Erstaunlich große Zustimmung findet die Globalisierung. Selbst in Entwicklungsländern oder in Staaten, die von Finanzkrisen erschüttert worden sind, dominiert eine positive Einstellung. 52 Prozent der Jordanier und 60 Prozent der Argentinier begrüßen die Globalisierung. Die USA liegen mit 78 Prozent Zustimmung längst nicht an der Spitze der Befürworter, auch nicht Deutschland mit 91 Prozent. Am meisten wird die Globalisierung von Vietnamesen (98 Prozent) und Usbeken (97 Prozent) begrüßt.

Institutionen wie IWF und Weltbank genießen eine sehr hohe Akzeptanz. Dagegen werden die Anti-Globalisierungs-Demonstranten in aller Welt negativ beurteilt. Nicht einmal das Auseinanderklaffen von Arm und Reich wird der Globalisierung angelastet, so die Studie weiter. Selbst in Indonesien sehen dies nur 44 Prozent der Befragten so. Wohlgemerkt bezieht sich die Zustimmung zur Globalisierung nicht auf das symbolträchtige "Fast Food". Zwar schätzen 68 Prozent der Deutschen die Globalisierung als Gewinn ein, aber 63 Prozent lehnen US-Schnellimbißketten ab. Vor allem die Afrikaner, aber auch zwei Drittel der Amerikaner fürchten um ihre Traditionen.

Daß sich die Situation ihres Landes verschlechtert habe, meinen jedoch sehr viele Menschen: Argentinien 94, Rußland 92, Deutschland 90, Frankreich 82, jedoch Vietnam nur 51 und Ukraine 44 Prozent.
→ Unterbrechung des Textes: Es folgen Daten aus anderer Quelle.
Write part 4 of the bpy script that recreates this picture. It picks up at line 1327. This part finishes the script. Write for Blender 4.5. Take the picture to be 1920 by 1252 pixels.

Gerade diese Aspekte der Umfrage müssen stutzig machen. Immerhin war die Mitinitiatorin Albright in der letzten US-Regierung der Demokraten unter Bill Clinton Außenministerin. Verfolgt die Studie das Ziel, zu beweisen, daß die von den USA forcierten "Werte" gut, aber die augenblickliche Regierung schlecht ist? Schon die Fragestellung verrät teilweise mehr über den Fragesteller, als die Antwort an Aussagekraft hergeben kann. So wurde nach den größten Gefahren für die Stabilität der jeweiligen Region gefragt. Drei Antworten wurden gleich mitgeliefert, ohne daß andere Nennungen möglich waren: Iran, Syrien und Nordkorea.